Now I want to share someone who is my personal revolutionary hero, Lester B. Pearson, our former Prime Minister.

What, I can hear you say, “Mike Pearson, a revolutionary?” Not possible, he’s Canadian for one thing, he spoke with a perceptible lisp, and he wore bow ties. And where’s his mausoleum?

Pearson is buried in the MacLaren Cemetery in Wakefield, a small village just north of Ottawa, in the Gatineau Hills. His stone memorial is in plain lettering, black and grey and about 3 feet tall, not unlike the other grave markers in this simple country cemetery. His grave is on a small rise, looking towards the nearby hills and lakes. Anyone can walk to this plot of ground which serves as his final resting place. No mausoleum, no armed soldiers to guard it, no embalmed body.

But look around you, and you will see the impact of this remarkable revolutionary. The flag of Canada. Universal health care. The Canada Pension Plan. A tradition of peace-keeping for which he won the Nobel Peace Prize. A bilingual and multicultural society, which emerged from the Royal Commission he created. And a society firmly based on gender equality, which blossomed from another royal commission he set up on the Status of Women.

All this he accomplished in a mere five years, all the while leading a minority government.

Schools have been named after him. There is Pearson International Airport in Toronto. The Lester B Pearson College in Sooke, part of the United World Colleges. The Pearson Peace-Keeping Centre in New Brunswick.

But perhaps the tribute that would have pleased him the most is that the students of Carleton University named their pub “Mike’s Place”.

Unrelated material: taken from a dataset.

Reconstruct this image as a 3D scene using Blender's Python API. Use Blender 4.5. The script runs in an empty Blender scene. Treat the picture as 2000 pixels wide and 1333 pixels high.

Full disclosure here. In my youth, I met Mr. Pearson a few times. His Government had also created the Company of Young Canadians, an agency to combine community development with the youth activism of the Sixties. I worked for the CYC for four years, and actually wrote the speech which Pearson used in the House of Commons when he introduced legislation that created the CYC. Back then, I was a semi radical guy, not the buttoned-down bureaucrat I later become. But whether I had met Pearson or not, I would still be an admirer.

Leonard Cohen starts off one of his poems “There are some men, who should have mountains to bear their names to time.” Pearson is such a man.

I’ve walked past the embalmed bodies of Lenin and Mao. I’ve had my picture taken in front of Che’s statue.

But nothing compares to standing quietly in front of the grave of a former Prime Minister, Mike Pearson, and remembering a decent, and oh so Canadian revolutionary hero.